# start of TASK DATA

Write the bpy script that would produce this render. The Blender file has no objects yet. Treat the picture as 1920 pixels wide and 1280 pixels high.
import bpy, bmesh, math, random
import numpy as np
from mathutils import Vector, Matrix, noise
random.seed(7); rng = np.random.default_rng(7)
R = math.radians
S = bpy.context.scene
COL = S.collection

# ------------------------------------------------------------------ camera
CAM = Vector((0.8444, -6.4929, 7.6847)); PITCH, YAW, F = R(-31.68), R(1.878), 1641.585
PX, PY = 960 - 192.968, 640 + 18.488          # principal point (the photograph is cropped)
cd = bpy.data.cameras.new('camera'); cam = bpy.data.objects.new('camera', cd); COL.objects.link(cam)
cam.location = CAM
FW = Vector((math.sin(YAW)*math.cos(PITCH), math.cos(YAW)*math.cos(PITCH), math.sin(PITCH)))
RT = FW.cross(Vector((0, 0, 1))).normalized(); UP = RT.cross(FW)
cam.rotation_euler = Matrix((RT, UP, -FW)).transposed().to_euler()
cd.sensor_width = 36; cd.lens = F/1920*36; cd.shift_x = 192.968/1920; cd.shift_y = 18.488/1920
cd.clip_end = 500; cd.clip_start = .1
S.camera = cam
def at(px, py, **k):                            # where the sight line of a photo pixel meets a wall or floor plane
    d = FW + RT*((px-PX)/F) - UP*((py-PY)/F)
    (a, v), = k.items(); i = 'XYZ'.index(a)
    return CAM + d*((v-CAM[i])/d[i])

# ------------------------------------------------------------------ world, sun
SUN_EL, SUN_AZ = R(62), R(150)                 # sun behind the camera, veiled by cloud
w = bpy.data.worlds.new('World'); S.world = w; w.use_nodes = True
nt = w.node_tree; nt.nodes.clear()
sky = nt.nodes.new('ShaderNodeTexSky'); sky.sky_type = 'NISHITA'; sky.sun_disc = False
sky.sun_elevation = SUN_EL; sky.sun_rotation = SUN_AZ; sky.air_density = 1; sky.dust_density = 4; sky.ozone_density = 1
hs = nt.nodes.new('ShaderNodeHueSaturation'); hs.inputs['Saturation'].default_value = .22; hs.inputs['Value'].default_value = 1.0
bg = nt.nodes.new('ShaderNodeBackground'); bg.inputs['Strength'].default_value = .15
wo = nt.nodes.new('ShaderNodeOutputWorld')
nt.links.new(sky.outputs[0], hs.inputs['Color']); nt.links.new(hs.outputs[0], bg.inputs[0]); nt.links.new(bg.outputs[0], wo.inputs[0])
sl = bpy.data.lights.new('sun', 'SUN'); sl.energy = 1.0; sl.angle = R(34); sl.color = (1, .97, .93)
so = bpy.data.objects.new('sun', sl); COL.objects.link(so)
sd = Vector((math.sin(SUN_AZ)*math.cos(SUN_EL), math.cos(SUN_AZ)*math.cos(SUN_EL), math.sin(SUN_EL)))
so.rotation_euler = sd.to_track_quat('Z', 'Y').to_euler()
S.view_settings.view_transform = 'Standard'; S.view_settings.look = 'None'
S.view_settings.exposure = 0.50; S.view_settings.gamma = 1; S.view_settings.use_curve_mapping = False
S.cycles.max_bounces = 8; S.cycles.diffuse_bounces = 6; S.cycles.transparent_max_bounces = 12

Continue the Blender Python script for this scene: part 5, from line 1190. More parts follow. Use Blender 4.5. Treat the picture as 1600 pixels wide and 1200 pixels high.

# end of TASK DATA

DIRECTIONS: Type the material above out again, exactly.

SOLUTION TO THIS PROBLEM:
Write the bpy script that would produce this render. The Blender file has no objects yet. Treat the picture as 1920 pixels wide and 1280 pixels high.
import bpy, bmesh, math, random
import numpy as np
from mathutils import Vector, Matrix, noise
random.seed(7); rng = np.random.default_rng(7)
R = math.radians
S = bpy.context.scene
COL = S.collection

# ------------------------------------------------------------------ camera
CAM = Vector((0.8444, -6.4929, 7.6847)); PITCH, YAW, F = R(-31.68), R(1.878), 1641.585
PX, PY = 960 - 192.968, 640 + 18.488          # principal point (the photograph is cropped)
cd = bpy.data.cameras.new('camera'); cam = bpy.data.objects.new('camera', cd); COL.objects.link(cam)
cam.location = CAM
FW = Vector((math.sin(YAW)*math.cos(PITCH), math.cos(YAW)*math.cos(PITCH), math.sin(PITCH)))
RT = FW.cross(Vector((0, 0, 1))).normalized(); UP = RT.cross(FW)
cam.rotation_euler = Matrix((RT, UP, -FW)).transposed().to_euler()
cd.sensor_width = 36; cd.lens = F/1920*36; cd.shift_x = 192.968/1920; cd.shift_y = 18.488/1920
cd.clip_end = 500; cd.clip_start = .1
S.camera = cam
def at(px, py, **k):                            # where the sight line of a photo pixel meets a wall or floor plane
    d = FW + RT*((px-PX)/F) - UP*((py-PY)/F)
    (a, v), = k.items(); i = 'XYZ'.index(a)
    return CAM + d*((v-CAM[i])/d[i])

# ------------------------------------------------------------------ world, sun
SUN_EL, SUN_AZ = R(62), R(150)                 # sun behind the camera, veiled by cloud
w = bpy.data.worlds.new('World'); S.world = w; w.use_nodes = True
nt = w.node_tree; nt.nodes.clear()
sky = nt.nodes.new('ShaderNodeTexSky'); sky.sky_type = 'NISHITA'; sky.sun_disc = False
sky.sun_elevation = SUN_EL; sky.sun_rotation = SUN_AZ; sky.air_density = 1; sky.dust_density = 4; sky.ozone_density = 1
hs = nt.nodes.new('ShaderNodeHueSaturation'); hs.inputs['Saturation'].default_value = .22; hs.inputs['Value'].default_value = 1.0
bg = nt.nodes.new('ShaderNodeBackground'); bg.inputs['Strength'].default_value = .15
wo = nt.nodes.new('ShaderNodeOutputWorld')
nt.links.new(sky.outputs[0], hs.inputs['Color']); nt.links.new(hs.outputs[0], bg.inputs[0]); nt.links.new(bg.outputs[0], wo.inputs[0])
sl = bpy.data.lights.new('sun', 'SUN'); sl.energy = 1.0; sl.angle = R(34); sl.color = (1, .97, .93)
so = bpy.data.objects.new('sun', sl); COL.objects.link(so)
sd = Vector((math.sin(SUN_AZ)*math.cos(SUN_EL), math.cos(SUN_AZ)*math.cos(SUN_EL), math.sin(SUN_EL)))
so.rotation_euler = sd.to_track_quat('Z', 'Y').to_euler()
S.view_settings.view_transform = 'Standard'; S.view_settings.look = 'None'
S.view_settings.exposure = 0.50; S.view_settings.gamma = 1; S.view_settings.use_curve_mapping = False
S.cycles.max_bounces = 8; S.cycles.diffuse_bounces = 6; S.cycles.transparent_max_bounces = 12

Continue the Blender Python script for this scene: part 5, from line 1190. More parts follow. Use Blender 4.5. Treat the picture as 1600 pixels wide and 1200 pixels high.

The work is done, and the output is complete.